* [Problem to work on]
Only the lines holding the string "picture" are needed. Copy each one.
+ + + + + + +
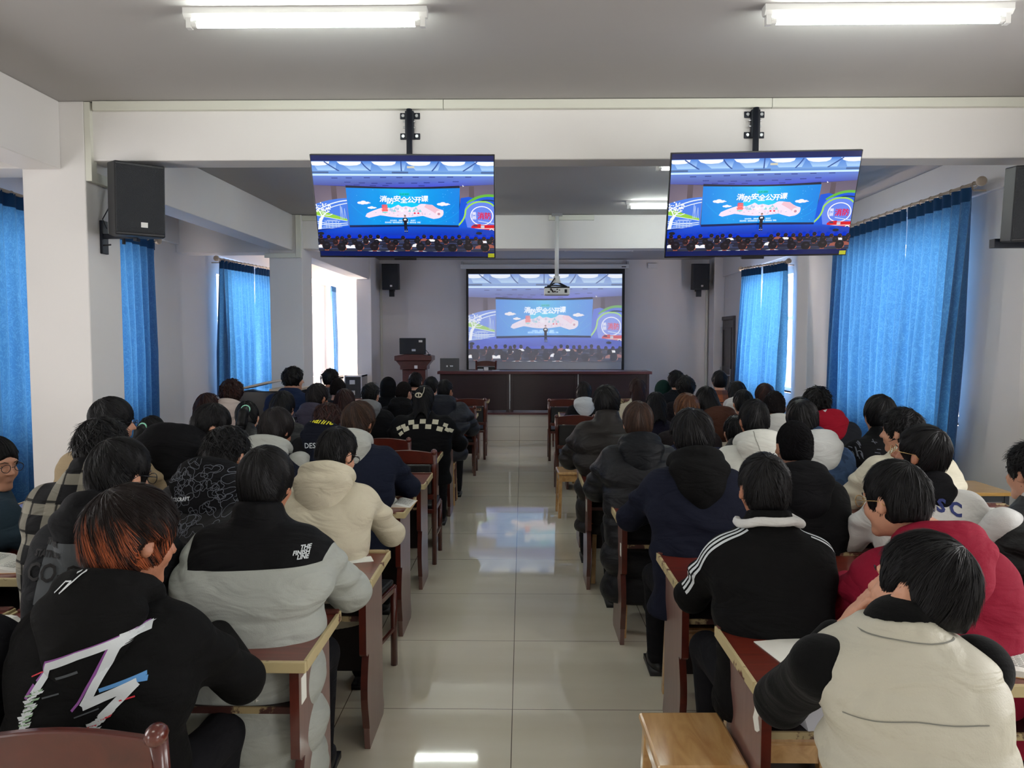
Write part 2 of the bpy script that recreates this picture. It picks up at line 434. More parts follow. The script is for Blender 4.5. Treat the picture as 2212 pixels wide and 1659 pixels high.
# cable trunking along the first beam, down the pillar and across to the loudspeaker
def tr(mb): n_t[0] += 1; return struct('trim_%d' % n_t[0], mb, M_trunk, bevel=0.003)
tr(MB().box(-3.0, -0.55, D1-0.045, D1-0.001, H-0.066, H-0.004).box(-0.547, 1.72, D1-0.045, D1-0.001, H-0.066, H-0.004).box(1.723, XR, D1-0.045, D1-0.001, H-0.066, H-0.004))
tr(MB().box(PX1[1]+0.001, PX1[1]+0.045, D1-0.03, D1+0.04, 2.86, H-0.004).box(PX1[1]+0.001, PX1[1]+0.045, D1+0.04, D1+0.30, 2.86, 2.93))
tr(MB().box(-2.93, -2.5, D2-0.045, D2-0.001, H-0.075, H-0.01).box(-3.0, -2.935, D2-0.095, D2-0.051, 2.84, H-0.01).box(-3.42, -3.0, D2-0.095, D2-0.051, 2.84, 2.90))
tr(MB().box(0.35, 0.95, D2-0.045, D2-0.001, H-0.075, H-0.01))
tr(MB().box(-2.945, -2.90, YF-0.03, YF, 0.5, 3.0))
tr(MB().box(3.78, 3.82, YF-0.05, YF, 0.0, 3.1))
# ---------------------------------------------------------------- stage
sg = MB().box(-2.9, 3.6, 12.86, YF, 0.002, 0.46)
struct('trim_stage_body', sg, floor_mat('stage_riser_tiles', True))
struct('trim_stage_top', MB().box(-2.92, 3.62, 12.83, YF, 0.46, 0.49), M_stagerim)
# ---------------------------------------------------------------- curtains
def curtain_mat():
    m = bpy.data.materials.new('blue_damask_curtain'); m.use_nodes = True; N = m.node_tree.nodes; L = m.node_tree.links
    b = N['Principled BSDF']
    tc = N.new('ShaderNodeTexCoord'); mp = N.new('ShaderNodeMapping'); mp.inputs['Scale'].default_value = (1, 9, 3.4)
    L.new(tc.outputs['UV'], mp.inputs[0])
    mp.inputs['Scale'].default_value = (14, 7, 1)
    n0 = N.new('ShaderNodeTexNoise'); n0.inputs['Scale'].default_value = 1.6; n0.inputs['Detail'].default_value = 3; n0.inputs['Distortion'].default_value = 2.5; L.new(mp.outputs[0], n0.inputs['Vector'])
    rp = N.new('ShaderNodeValToRGB'); e = rp.color_ramp.elements
    e[0].position = 0.44; e[0].color = rgb(46, 100, 150); e[1].position = 0.5; e[1].color = rgb(66, 122, 170)
    k = e.new(0.54); k.color = rgb(46, 100, 150)
    L.new(n0.outputs['Fac'], rp.inputs[0]); mxv = rp
    L.new(mxv.outputs[0], b.inputs['Base Color']); b.inputs['Roughness'].default_value = 0.55; b.inputs['Sheen Weight'].default_value = 0.2
    t = N.new('ShaderNodeBsdfTranslucent'); L.new(mxv.outputs[0], t.inputs['Color'])
    mx = N.new('ShaderNodeMixShader'); mx.inputs[0].default_value = 0.30
    L.new(b.outputs[0], mx.inputs[1]); L.new(t.outputs[0], mx.inputs[2]); L.new(mx.outputs[0], N['Material Output'].inputs['Surface'])
    return m
M_curt = curtain_mat()
M_curttop = fabric('blue_curtain_heading', rgb(34, 72, 112), 0.8, fold=0.1)
M_rod = mat('cream_painted_rod', rgb(196, 180, 160), 0.35)
def curtain(label, X, sd, ya, yb, zt, zb, seed, ya2=None, yb2=None, pleat=0.16, zslope=0.0):
    """hanging cloth: ya..yb along the wall at the rod, ya2..yb2 at the hem"""
    rnd = random.Random(seed)
    ya2 = ya if ya2 is None else ya2; yb2 = yb if yb2 is None else yb2
    root = empty('curtain', (X, ya, 0)); tag(root, label, 'curtain', 'blue curtains along the window walls')
    nu = int((yb-ya)/0.0125); nv = 44
    ph = [rnd.uniform(0, 6.28) for _ in range(8)]
    vs = []; uv = []
    for j in range(nv+1):
        t = j/nv; z = zt+(zb-zt)*t
        amp = 0.026+0.055*min(1, t*2.2)
        for i in range(nu+1):
            s = i/nu; y0 = ya+(yb-ya)*s; y1 = ya2+(yb2-ya2)*s
            e = min(1, t*1.1)**1.4
            y = y0*(1-e)+y1*e
            q = y0/pleat*2*PI
            wv_ = math.sin(q+0.5*math.sin(s*5+ph[0])+0.9*t*math.sin(s*9+ph[1]))
            wv_ = wv_*0.75+0.45*t*math.sin(q*0.53+ph[2]+1.3*t)
            fl = 0.03*t*math.sin(s*4+ph[3]+2*t)
            vs.append((-sd*(amp*wv_+fl), y-ya, z+zslope*(y-ya))); uv.append((s*(yb-ya)*1.6, z))
    fs = []; fh = []
    for j in range(nv):
        for i in range(nu):
            a = j*(nu+1)+i; fs.append((a, a+1, a+nu+2, a+nu+1))
    me = bpy.data.meshes.new('cloth'); me.from_pydata(vs, [], fs); me.update()
    ul = me.uv_layers.new(name='UVMap')
    li = np.zeros(len(me.loops), dtype=np.int32); me.loops.foreach_get('vertex_index', li)
    ul.data.foreach_set('uv', np.array(uv, dtype=np.float32)[li].ravel())
    me.materials.append(M_curt); me.polygons.foreach_set('use_smooth', [True]*len(fs))
    o = bpy.data.objects.new('cloth', me); COL.objects.link(o); o.parent = root
    hb = MB(); k = nu+1; hv = []
    for i in range(nu+1):
        x, y, z = vs[i]; hv.append((x-sd*0.006, y, z+0.03)); 
    for i in range(nu+1):
        x, y, z = vs[i]; hv.append((x-sd*0.006, y, z-0.09))
    hb.add(hv, [(i, i+1, i+1+k, i+k) for i in range(nu)])
    hb.build('heading_tape', M_curttop, root, smooth=True, fix=False)
    return root
def rod(label, X, sd, ya, yb, z, ends=(1, 1), z2=None):
    z2 = z if z2 is None else z2
    r = empty('curtain_rod', (X, ya, z)); tag(r, label, 'curtain rod', 'curtain rods')
    L_ = yb-ya; dz = z2-z
    MB().tube([(0, 0, 0), (0, L_, dz)], 0.014, 10).build('pole', M_rod, r, smooth=True)
    for e, yy, zz in ((ends[0], -0.02, 0), (ends[1], L_+0.02, dz)):
        if e: MB().ball((0, yy, zz), 0.042).build('finial', M_rod, r, smooth=True)
    n = int(L_/0.16)
    for i in range(n):
        y = 0.08+i*(L_-0.16)/(n-1)
        c = [(0.024*math.cos(a), y, dz*y/L_-0.008+0.024*math.sin(a)) for a in [k*2*PI/10 for k in range(10)]]
        MB().tube(c, 0.0045, 5, closed=True).build('ring', M_rod, r, smooth=True)
    for y in (0.12, L_-0.12):
        MB().tube([(0, y, -0.02+dz*y/L_), (sd*0.02, y, -0.05+dz*y/L_), (sd*0.13, y, -0.05+dz*y/L_)], 0.008, 6).build('bracket', M_rod, r)
    return r
XCL, XCR = -4.42, 3.88
rod('curtain rod behind the near left pillar, above the widest left curtains', XCL, -1, 5.85, 9.0, 3.03, z2=2.95)
curtain('blue curtain at the left picture edge, in front of the near left pillar', XCL, -1, 5.9, 7.45, 2.99, 0.012, 1, zslope=-0.02)
curtain('blue curtain between the near left pillar and the bare wall stretch', XCL, -1, 7.5, 8.95, 2.95, 0.012, 2, zslope=-0.02)
rod('curtain rod left of the middle left pillar with a round end knob', XCL, -1, 10.75, 13.55, 2.93, z2=3.02)
curtain('wide blue curtain left of the middle left pillar', XCL, -1, 10.85, 12.22, 2.89, 0.012, 3, 10.85, 12.1, 0.13, zslope=0.03)
curtain('narrow blue curtain right of the white slit, beside the middle left pillar', XCL, -1, 12.30, 13.45, 2.93, 0.012, 4, 12.3, 13.45, 0.12, zslope=0.03)
curtain('narrow sunlit blue curtain drawn aside in the far left alcove', XCL+0.1, -1, 16.75, 17.15, 2.95, 0.012, 5, 16.7, 17.2, 0.08)
curtain('sliver of blue curtain just right of the middle left pillar', XCL, -1, 14.1, 14.9, 2.95, 0.012, 15, pleat=0.1)
rod('long curtain rod above the big right curtains', XCR, 1, 6.42, 9.45, 3.085, z2=3.1)
curtain('big blue right curtain nearest the camera', XCR, 1, 6.5, 7.62, 3.04, 0.10, 6, 6.78, 7.75, 0.15)
curtain('big blue right curtain next to the pier', XCR, 1, 7.63, 9.4, 3.04, 0.10, 7, 7.72, 9.55, 0.15)
rod('short curtain rod near the dark side door', XCR, 1, 10.95, 13.3, 2.90, z2=3.02)
curtain('blue curtain half right of the slit, beside the far pier', XCR, 1, 11.0, 12.05, 2.86, 0.012, 8, 11.2, 12.15, 0.13, zslope=0.045)
curtain('blue curtain half left of the slit, beside the dark side door', XCR, 1, 12.15, 13.25, 2.91, 0.012, 9, 12.35, 13.75, 0.13, zslope=0.045)
# ---------------------------------------------------------------- dark side door
dr = empty('door_1', (XR, 14.15, 0)); dr['kind'] = 'structure'
MB().box(-0.05, 0.0, 0, 0.07, 0, 2.22).box(-0.05, 0, 0.83, 0.90, 0, 2.22).box(-0.05, 0, 0.07, 0.83, 2.15, 2.22).build('door_frame', M_door, dr, bevel=0.006)
dl = MB().box(-0.03, 0, 0.07, 0.83, 0, 2.15)
for (a, b_, c, d) in ((0.15, 0.75, 1.2, 2.0), (0.15, 0.75, 0.25, 1.05)):
    dl.box(-0.045, -0.03, a, a+0.04, c, d).box(-0.045, -0.03, b_-0.04, b_, c, d).box(-0.045, -0.03, a, b_, c, c+0.04).box(-0.045, -0.03, a, b_, d-0.04, d)
leaf = dl.build('door_leaf', M_door, dr, bevel=0.004)
MB().box(-0.055, -0.03, 0.11, 0.15, 0.95, 1.2).tube([(-0.05, 0.13, 1.08), (-0.09, 0.13, 1.08), (-0.09, 0.25, 1.08)], 0.01, 8).build('door_handle', M_steel, dr)
for z in (0.3, 1.1, 1.9): MB().tube([(-0.06, 0.80, z), (-0.06, 0.80, z+0.12)], 0.014, 8).build('hinge', M_steel, dr)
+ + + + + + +
* [Finished answer]
Write part 2 of the bpy script that recreates this picture. It picks up at line 434. More parts follow. The script is for Blender 4.5. Treat the picture as 2212 pixels wide and 1659 pixels high.
curtain('blue curtain at the left picture edge, in front of the near left pillar', XCL, -1, 5.9, 7.45, 2.99, 0.012, 1, zslope=-0.02)